=== Supplied data ===
•••••

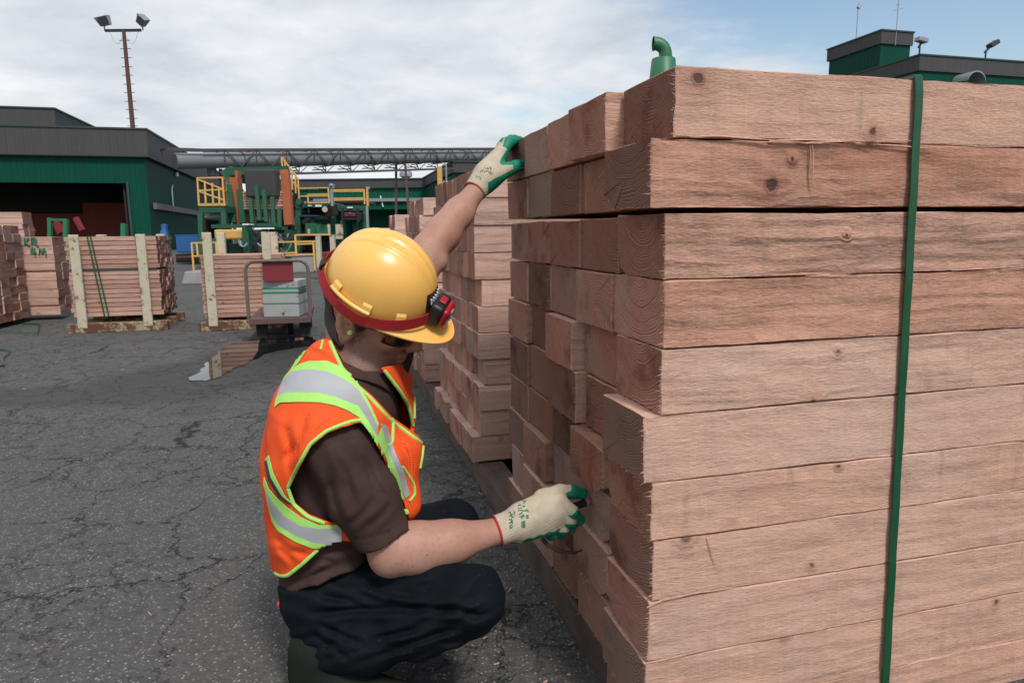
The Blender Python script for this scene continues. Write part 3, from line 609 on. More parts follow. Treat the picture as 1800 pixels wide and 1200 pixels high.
# ---------------------------------------------------------------- far sheds, overhead duct, right-hand building
def far_buildings():
    D = 78.0; b = empty('long_shed', tuple(P(650, 400, D)*np.array([1, 1, 0]))); tag(b, 'long low green shed with grey fascia far behind the sorting machines', 'building')
    o = np.array(b.location)
    def q(u, v): return P(u, v, D)-o
    x0, x1 = q(480, 317)[0], q(840, 317)[0]; t, f, w = q(650, 317)[2], q(650, 331)[2], 0
    MB().box((x0, 0.3, 0), (x1, 18, f)).build('wall', M_GRN2, b)
    MB().box((x0-.2, 0, f), (x1, 18, t)).build('fascia', M_FAS, b)
    MB().box((x0-.3, -.1, t), (x1, 18.1, t+.15)).build('roof', M_TRIM, b)
    lt = q(650, 351)[2]
    MB().box((x0+2, -2.5, lt-.35), (x1, 0.29, lt)).build('awning', M_STEEL, b)
    MB().box((x0+2, -2.2, lt-1.2), (x1, -2.0, lt-.36)).build('awning_beam', M_GRN2, b)
    c = q(711, 313); tt = MB(); tt.tube([(c[0], 2, t), (c[0], 2, t+.45)], .5, 14); tt.tube([(c[0], 2, t+.45), (c[0], 2, t+.9), (c[0], 2, t+1.15), (c[0], 2, t+1.25)], [.75, .75, .5, .1], 14); tt.build('roof_vent', M_STEEL, b)
    pz = MB(); a = q(681, 362); pz.bar((a[0], -2.3, a[2]-.2), (a[0]-.25, -2.3, a[2]+1.0), .12); pz.build('white_bracket', M_WHT, b)
    # mid building with the sloping fascia, behind the raised arm
    D = 60.0; K = P(801, 300, D); b = frame('mill_building', K, AZ); tag(b, 'green mill building with sloping grey fascia behind the second stack', 'building')
    t, f = P(801, 285, D)[2], P(801, 303, D)[2]
    # left side recedes, so build it running away from the corner
    MB().box((0, 0.3, 0), (30, 30, f)).build('wall', M_GRN2, b)
    MB().box((-.2, 0, f), (30, 30.2, t)).build('fascia', M_FAS, b)
    MB().box((-.3, -.1, t), (30, 30.3, t+.12)).build('roof', M_TRIM, b)
    bp = P(785, 330, 50); s = empty('service_pole', (bp[0], bp[1], 0)); tag(s, 'thin grey service pole with a bracket before the mill building', 'pole')
    zt = P(785, 290, 50)[2]; MB().tube([(0, 0, 0), (0, 0, zt)], .06).build('pole', M_STEEL, s); MB().bar((-.25, 0, zt-1.2), (.5, 0, zt-1.5), .15).build('bracket', M_STEEL, s)
    yb = P(773, 305, 52); s = MB(); s.box((-.18, -.1, 0), (.18, .1, P(773, 293, 52)[2])); o_ = s.build('yellow_post', M_YEL); o_.location = (yb[0], yb[1], 0); tag(o_, 'yellow post beside the grey service pole before the mill building', 'post')
    # overhead duct on its truss
    A, B = P(335, 283, 44), P(905, 274, 66); d = B-A; L = np.linalg.norm(d); u = d/L
    g = empty('overhead_duct', tuple(A)); tag(g, 'long grey overhead duct carried on a lattice truss across the yard', 'duct')
    up = np.array([0, 0, 1.0]); sd_ = np.cross(u, up); sd_ /= np.linalg.norm(sd_)
    MB().tube([u*-1.0, u*L], .50, 20).build('duct', M_PIPE, g)
    j = MB()
    for k in range(1, 9): j.tube([u*(L*k/9-.04), u*(L*k/9+.04)], .54, 20)
    j.build('duct_joint', M_TRUSS, g)
    t = MB(); H_, Wd = .66, .60
    for s in (-1, 1):
        t.bar(sd_*s*Wd+up*H_+u*.6, sd_*s*Wd+up*H_+u*L, .11); t.bar(sd_*s*Wd+up*(H_*.75)+u*.6, sd_*s*Wd+up*(H_*.75)+u*L, .05)
    t.bar(-up*1.02+u*4+sd_*.3, -up*1.02+u*L+sd_*.3, .16)
    for s in (-1, 1): t.bar(sd_*s*Wd+up*H_+u*.6, u*-1.6+up*.75+sd_*s*.5, .11)
    t.bar(u*-1.6+up*.75-sd_*.5, u*-1.6+up*.75+sd_*.5, .11); t.bar(u*-1.6+up*.75-sd_*.5, u*-1.6+up*.3-sd_*.5, .1)
    nb = 13
    for k in range(nb):
        p0, p1, pm = u*(2+(L-2)*k/nb), u*(2+(L-2)*(k+1)/nb), u*(2+(L-2)*(k+.5)/nb)
        for s in (-1, 1):
            t.bar(sd_*s*Wd+up*H_+p0, sd_*s*Wd-up*.45+pm, .055); t.bar(sd_*s*Wd-up*.45+pm, sd_*s*Wd+up*H_+p1, .055)
            t.bar(sd_*s*Wd+up*H_+p0, sd_*s*Wd-up*.1+p0, .06)
            t.bar(sd_*s*.55-up*.55+pm-u*.5, -up*1.02+pm+sd_*.3, .06); t.bar(sd_*s*.55-up*.55+pm+u*.5, -up*1.02+pm+sd_*.3, .06)
        t.bar(sd_*-.7-up*.75+pm-u*.55, sd_*-.7-up*.75+pm+u*.55, .07); t.bar(sd_*-.7-up*.55+pm, sd_*.7-up*.55+pm, .07)
        t.bar(sd_*-Wd+up*H_+p0, sd_*Wd+up*H_+p0, .05)
    t.build('truss', M_TRUSS, g)
    for k in (2.2, L*.55):
        for q_ in (-1, 1): s = MB(); s.bar(u*k+sd_*q_*.6-up*.5, u*k+sd_*q_*.9-up*A[2], .18); s.build('support_leg', M_TRUSS, g)
    c = MB(); c.tube([u*1.7-up*.95-sd_*.8, u*1.7+up*.05-sd_*.8], .3, 12); c.build('junction_drum', M_PIPE, g)
    # right-hand building: tower and wing
    D = 46.0; K = P(1551.6, 65, D); b = frame('mill_tower', K, AZ); tag(b, 'green clad tower with grey top band rising over the timber stack at right', 'building')
    t, f = P(1551.6, 54.6, D)[2], P(1551.6, 76, D)[2]; xr = 2.55
    Ld = 3.0
    for t_ in np.linspace(2, 14, 121):
        c_ = R3.T @ (np.array([K[0], K[1], t])+E2*t_-C0)
        if 900-F*c_[0]/c_[2] > 1455: Ld = float(t_)
    MB().box((0, 0.12, 0), (xr-.1, Ld-.15, f)).build('wall', M_GRN, b)
    MB().box((-.12, 0, f), (xr, Ld, t)).build('fascia', M_FAS, b)
    MB().box((-.18, -.06, t), (xr+.06, Ld+.05, t+.09)).build('roof', M_TRIM, b)
    a = MB(); a.tube([(-.1, Ld*.45, t), (-.1, Ld*.45, t+2.3)], .035, 6); a.tube([(-.1, Ld*.45, t+2.1), (.1, Ld*.45, t+2.45)], .12, 6); a.build('whip_antenna', M_STEEL, b)
    a = MB(); a.tube([(1.05, -.03, t-.9), (1.05, -.03, t+3.2)], .03, 6); a.bar((.7, -.03, t+1.3), (1.45, -.03, t+1.5), .03); a.bar((.9, -.03, t+1.7), (1.2, -.03, t+1.7), .025); a.build('aerial', M_STEEL, b)
    D = 43.0; K = P(1618.6, 110, D); b = frame('mill_wing', K, AZ); tag(b, 'lower green mill wing with grey fascia to the right of the tower', 'building')
    t, f = P(1618.6, 98, D)[2], P(1618.6, 123.5, D)[2]
    MB().box((0, .12, 0), (26, 16, f)).build('wall', M_GRN, b); MB().box((-.1, 0, f), (26, 16.1, t)).build('fascia', M_FAS, b); MB().box((-.16, -.06, t), (26, 16.2, t+.09)).build('roof', M_TRIM, b)
    # round awning on the wing
    hz = P(1725, 143, D)[2]
    x_a = 3.25; w = MB(); vs = []
    arc = [(x_a+.75*0+0.95*math.cos(a_)*.75, 0, hz+.62*math.sin(a_)) for a_ in np.linspace(math.pi*.95, 0.0, 12)]
    w.prism([(p[0], -1.2, p[2]) for p in arc]+[(p[0], -1.2, p[2]-.08) for p in arc[::-1]], (0, 1.2, 0)); w.build('curved_awning', M_STEEL, b)
    for u, v0, v1, kind in ((1618, 98, 86, 0), (1772, 106, 92, 1)):
        p = P(u, v0, D)-P(1618.6, 98, D); x_, = (float(p @ E1),)
        h = MB(); h.tube([(x_+.05, .2, t), (x_+.05, .2, t+.55)], .05, 8); h.bar((x_-.05, .2, t+.5), (x_+.4 if kind else x_+.2, .2, t+.9), .1)
        h.build('lamp_bracket', M_BLK, b)
        M = Matrix.Translation((x_+(.62 if kind else .15), .2, t+(1.05 if kind else .95))) @ Matrix.Rotation(-.5 if kind else .15, 4, 'Y')
        h = MB(); h.box((-.36, -.2, -.12), (.36, .25, .16), 0, M); h.build('floodlight', M_STEEL if not kind else M_HOOD, b, bevel=.05)
    # gooseneck vent behind the stack
    D = 24.0; K = P(1166, 118, D); g = empty('gooseneck_vent', (K[0], K[1], 0)); tag(g, 'green gooseneck vent pipe showing above the top of the timber stack', 'vent pipe')
    z0 = P(1166, 160, D)[2]; zt = P(1166, 104, D)[2]; r0 = P(1187, 110, D)[0]-P(1166, 110, D)[0]
    MB().tube([(0, 0, 0), (0, 0, z0), (0, 0, zt-.02), (0, 0, zt)], [r0*1.6, r0*1.25, r0*.98, r0*.92], 24).build('vent_base', M_VENT, g)
    rp = .225; cx = P(1169, 100, D)[0]-K[0]; pts = [(cx, 0, zt-.02), (cx, 0, zt+.12)]+[(cx-.36+.36*math.cos(a_), -.0, zt+.14+.36*math.sin(a_)) for a_ in np.linspace(0, math.pi*.5, 9)]+[(cx-.42, 0, zt+.5)]
    MB().tube(pts, rp, 20, cap=False).build('elbow_pipe', M_VENT, g)
    m = MB(); m.tube([(cx-.30, 0, zt+.5), (cx-.31, 0, zt+.5)], rp*.98, 20); m.build('pipe_mouth', M_BLK, g)
    m = MB(); m.tube([(cx-.40, 0, zt+.5), (cx-.44, 0, zt+.5)], rp*1.08, 20, cap=False); m.tube([(cx, 0, zt), (cx, 0, zt+.06)], rp*1.12, 20); m.build('pipe_flange', M_VENT, g)
far_buildings()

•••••

=== Job ===
Using the material above, gather every line that includes "from".

=== Finished exercise ===
The Blender Python script for this scene continues. Write part 3, from line 609 on. More parts follow. Treat the picture as 1800 pixels wide and 1200 pixels high.
    # left side recedes, so build it running away from the corner